INPUT ROWS
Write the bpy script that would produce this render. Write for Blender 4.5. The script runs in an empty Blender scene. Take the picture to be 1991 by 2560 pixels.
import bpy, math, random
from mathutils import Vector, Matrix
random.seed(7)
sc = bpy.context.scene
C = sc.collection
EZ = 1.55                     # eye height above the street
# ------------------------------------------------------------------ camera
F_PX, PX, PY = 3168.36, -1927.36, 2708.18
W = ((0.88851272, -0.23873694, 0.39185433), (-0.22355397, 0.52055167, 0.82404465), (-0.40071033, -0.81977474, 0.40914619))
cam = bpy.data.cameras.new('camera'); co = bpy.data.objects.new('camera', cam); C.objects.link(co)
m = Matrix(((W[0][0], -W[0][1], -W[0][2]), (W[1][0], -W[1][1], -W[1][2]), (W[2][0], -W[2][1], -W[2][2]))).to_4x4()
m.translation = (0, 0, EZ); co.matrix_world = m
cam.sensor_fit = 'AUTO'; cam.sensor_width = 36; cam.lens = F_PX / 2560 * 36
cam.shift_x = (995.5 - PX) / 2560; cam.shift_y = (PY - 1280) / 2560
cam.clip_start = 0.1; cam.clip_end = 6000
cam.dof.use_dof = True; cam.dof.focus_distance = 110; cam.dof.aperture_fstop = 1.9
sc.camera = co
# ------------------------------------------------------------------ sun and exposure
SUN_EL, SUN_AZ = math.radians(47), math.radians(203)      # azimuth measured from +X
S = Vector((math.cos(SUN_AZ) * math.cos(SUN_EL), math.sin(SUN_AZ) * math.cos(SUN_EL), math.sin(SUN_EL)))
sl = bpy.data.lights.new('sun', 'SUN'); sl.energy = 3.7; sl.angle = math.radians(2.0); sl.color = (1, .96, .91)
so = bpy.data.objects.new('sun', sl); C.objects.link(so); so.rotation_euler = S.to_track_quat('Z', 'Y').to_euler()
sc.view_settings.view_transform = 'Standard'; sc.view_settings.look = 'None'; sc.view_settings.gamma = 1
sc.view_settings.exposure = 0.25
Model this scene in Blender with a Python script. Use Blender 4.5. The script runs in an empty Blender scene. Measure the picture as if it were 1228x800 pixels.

PROBLEM TO SOLVE
Give the number of lines in the data that contain "script", with no other words.

ANSWER TO THIS PROBLEM
2